We went to The Brazen Head for Food, Folklore and Faeries, a combination dinner, Irish Folklore and music event. This was absolutely a highlight of our trip. The program and dinner are held in an upstairs room at The Brazen Head. We were seated at a long table with several other parties and ended up meeting some very nice Norwegians sitting next to us. The evening started with a host introducing the program and sharing a few stories. Then as each course is served, we were treated to traditional Irish music. In between courses, more Irish folklore. If you are looking for something that gives you a good understanding of the more popular Irish legends or want to know why the Irish still preserve faerie mounds, this is the place to go! Good food, captivating story-telling and great music.

Note: This is a popular show in Dublin, it runs nightly March through December but you do need to book in advance.

The Brazen Head (Photo Credit: Erin Moore)

5. Boxty House — We can’t wait to go back to Boxty. This meal was the best of our time in Dublin and maybe even our whole trip!
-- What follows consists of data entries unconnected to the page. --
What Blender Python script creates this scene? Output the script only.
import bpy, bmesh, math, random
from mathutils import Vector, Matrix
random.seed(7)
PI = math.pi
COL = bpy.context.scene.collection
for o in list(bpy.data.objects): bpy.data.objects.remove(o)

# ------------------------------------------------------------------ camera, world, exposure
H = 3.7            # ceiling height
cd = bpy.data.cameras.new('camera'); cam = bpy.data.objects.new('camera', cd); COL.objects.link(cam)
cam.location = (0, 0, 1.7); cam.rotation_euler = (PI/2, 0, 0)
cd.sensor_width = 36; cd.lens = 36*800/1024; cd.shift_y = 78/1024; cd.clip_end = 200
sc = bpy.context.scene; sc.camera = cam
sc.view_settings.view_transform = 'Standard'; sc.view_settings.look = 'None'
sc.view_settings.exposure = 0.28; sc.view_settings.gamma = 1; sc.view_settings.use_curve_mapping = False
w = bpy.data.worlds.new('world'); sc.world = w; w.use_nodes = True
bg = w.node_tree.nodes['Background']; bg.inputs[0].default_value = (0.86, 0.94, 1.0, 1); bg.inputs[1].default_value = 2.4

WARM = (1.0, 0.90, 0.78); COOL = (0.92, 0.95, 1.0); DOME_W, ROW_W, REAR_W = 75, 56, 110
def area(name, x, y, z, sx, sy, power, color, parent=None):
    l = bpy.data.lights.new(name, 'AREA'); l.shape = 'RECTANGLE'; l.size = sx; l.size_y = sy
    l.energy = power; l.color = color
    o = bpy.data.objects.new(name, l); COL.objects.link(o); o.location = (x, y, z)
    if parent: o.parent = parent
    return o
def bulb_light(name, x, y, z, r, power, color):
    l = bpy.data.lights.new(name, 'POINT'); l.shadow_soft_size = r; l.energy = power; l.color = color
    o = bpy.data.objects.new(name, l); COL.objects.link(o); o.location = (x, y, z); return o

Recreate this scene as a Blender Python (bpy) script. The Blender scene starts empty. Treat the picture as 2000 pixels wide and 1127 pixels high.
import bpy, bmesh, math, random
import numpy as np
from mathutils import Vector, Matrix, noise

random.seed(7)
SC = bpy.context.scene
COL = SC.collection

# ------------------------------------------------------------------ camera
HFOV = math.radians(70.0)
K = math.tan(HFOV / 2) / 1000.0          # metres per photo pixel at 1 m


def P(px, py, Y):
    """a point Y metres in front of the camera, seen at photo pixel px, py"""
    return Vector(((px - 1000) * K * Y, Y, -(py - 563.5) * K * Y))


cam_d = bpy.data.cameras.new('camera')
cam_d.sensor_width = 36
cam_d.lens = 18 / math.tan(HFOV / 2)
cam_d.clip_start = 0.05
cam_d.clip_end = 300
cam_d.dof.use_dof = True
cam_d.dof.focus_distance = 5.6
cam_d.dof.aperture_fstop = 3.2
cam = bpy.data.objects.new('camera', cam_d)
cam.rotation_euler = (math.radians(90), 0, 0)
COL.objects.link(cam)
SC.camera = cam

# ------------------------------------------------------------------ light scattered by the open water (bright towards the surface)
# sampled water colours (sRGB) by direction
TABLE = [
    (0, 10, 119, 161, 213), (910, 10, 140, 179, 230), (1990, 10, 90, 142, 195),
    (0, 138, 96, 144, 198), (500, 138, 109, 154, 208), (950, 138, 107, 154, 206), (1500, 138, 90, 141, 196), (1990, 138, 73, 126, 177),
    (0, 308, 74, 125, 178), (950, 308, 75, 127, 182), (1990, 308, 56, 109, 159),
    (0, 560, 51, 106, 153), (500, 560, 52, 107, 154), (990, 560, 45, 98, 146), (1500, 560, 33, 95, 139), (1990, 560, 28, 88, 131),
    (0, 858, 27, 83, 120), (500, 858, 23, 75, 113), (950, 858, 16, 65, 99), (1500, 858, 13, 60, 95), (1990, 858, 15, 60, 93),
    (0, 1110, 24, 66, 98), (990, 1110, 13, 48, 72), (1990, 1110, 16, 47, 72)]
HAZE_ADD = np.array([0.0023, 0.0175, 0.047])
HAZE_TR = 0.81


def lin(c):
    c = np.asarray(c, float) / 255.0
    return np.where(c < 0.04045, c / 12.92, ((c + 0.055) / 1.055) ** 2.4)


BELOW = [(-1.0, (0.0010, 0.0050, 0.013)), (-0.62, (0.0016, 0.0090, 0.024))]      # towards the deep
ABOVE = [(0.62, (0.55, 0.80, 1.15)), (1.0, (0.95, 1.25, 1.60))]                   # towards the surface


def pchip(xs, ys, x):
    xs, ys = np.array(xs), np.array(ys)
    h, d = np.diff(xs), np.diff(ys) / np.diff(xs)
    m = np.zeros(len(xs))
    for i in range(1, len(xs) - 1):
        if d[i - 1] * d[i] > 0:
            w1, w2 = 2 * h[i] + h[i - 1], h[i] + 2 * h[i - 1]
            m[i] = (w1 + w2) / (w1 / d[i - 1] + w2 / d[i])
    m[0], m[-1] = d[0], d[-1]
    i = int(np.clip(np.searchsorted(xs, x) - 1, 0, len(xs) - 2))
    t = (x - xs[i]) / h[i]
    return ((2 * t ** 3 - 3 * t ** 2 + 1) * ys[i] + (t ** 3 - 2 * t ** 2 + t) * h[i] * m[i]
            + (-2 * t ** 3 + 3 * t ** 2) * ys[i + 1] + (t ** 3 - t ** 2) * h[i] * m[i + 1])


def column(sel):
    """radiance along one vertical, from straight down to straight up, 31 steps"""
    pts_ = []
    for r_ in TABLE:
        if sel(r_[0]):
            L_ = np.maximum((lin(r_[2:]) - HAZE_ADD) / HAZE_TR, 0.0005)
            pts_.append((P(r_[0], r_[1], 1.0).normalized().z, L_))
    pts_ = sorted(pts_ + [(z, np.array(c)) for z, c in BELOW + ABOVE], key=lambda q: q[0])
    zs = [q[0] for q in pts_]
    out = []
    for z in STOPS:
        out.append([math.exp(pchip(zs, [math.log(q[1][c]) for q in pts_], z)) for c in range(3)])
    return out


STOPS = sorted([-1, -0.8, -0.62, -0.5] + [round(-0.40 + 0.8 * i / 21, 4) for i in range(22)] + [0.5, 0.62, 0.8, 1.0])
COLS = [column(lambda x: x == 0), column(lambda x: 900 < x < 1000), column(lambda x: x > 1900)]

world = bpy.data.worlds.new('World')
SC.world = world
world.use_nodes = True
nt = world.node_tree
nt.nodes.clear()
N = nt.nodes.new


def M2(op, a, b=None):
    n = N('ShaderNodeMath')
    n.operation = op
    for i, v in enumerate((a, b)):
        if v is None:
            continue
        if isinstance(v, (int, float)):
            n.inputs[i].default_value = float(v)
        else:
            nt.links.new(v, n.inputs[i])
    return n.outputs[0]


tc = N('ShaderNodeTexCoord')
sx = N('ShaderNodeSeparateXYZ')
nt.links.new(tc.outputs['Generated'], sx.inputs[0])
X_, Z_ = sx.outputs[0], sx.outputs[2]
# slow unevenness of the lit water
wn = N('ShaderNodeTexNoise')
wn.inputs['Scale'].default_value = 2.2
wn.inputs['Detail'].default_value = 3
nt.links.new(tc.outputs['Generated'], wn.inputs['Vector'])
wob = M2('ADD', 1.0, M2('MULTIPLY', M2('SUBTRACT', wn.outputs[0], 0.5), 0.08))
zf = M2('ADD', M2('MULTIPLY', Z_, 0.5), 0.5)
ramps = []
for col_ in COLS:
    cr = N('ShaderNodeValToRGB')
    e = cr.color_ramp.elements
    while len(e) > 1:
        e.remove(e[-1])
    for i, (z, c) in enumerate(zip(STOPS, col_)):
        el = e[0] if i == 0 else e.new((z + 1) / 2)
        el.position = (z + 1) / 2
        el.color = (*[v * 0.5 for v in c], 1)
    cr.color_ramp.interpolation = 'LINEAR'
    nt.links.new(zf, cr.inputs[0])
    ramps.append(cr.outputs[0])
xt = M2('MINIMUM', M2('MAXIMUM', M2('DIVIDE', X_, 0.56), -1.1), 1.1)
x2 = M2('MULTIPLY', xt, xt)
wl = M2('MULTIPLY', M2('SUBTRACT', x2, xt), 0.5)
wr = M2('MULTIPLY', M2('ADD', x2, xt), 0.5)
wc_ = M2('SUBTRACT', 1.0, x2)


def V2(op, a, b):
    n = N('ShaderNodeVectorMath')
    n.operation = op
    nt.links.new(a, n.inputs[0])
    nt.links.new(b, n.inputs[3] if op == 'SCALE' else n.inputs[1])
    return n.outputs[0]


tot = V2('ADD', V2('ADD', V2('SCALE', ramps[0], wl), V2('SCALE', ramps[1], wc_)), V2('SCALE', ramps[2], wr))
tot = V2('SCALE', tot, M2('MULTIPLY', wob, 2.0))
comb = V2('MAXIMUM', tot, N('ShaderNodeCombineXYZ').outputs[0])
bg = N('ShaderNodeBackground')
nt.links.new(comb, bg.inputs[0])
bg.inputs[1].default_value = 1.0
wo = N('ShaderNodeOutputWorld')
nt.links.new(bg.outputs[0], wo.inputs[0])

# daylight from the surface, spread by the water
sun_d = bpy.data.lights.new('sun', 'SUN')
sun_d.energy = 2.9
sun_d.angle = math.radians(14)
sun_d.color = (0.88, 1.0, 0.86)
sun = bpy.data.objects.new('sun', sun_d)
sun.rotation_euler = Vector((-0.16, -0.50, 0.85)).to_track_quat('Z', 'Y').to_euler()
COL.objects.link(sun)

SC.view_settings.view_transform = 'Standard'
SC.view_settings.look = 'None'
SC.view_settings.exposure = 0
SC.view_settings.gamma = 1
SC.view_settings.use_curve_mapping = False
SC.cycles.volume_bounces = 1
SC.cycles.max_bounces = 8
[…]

Boxty is a type of potato pancake that is thin enough to wrap around other ingredients. So as you might guess, Boxty house, specializes in boxty and it is delicious. The also have other Irish specialties such as Colcannon and Champ, additional potato side dishes. The service was fantastic, the food was incredible and atmosphere was cozy.

Note: You can make a reservation on their site, I would recommend it, just to be sure you have your preferred dinning time. We went for dinner, but their breakfast and brunch menus look equally delicious.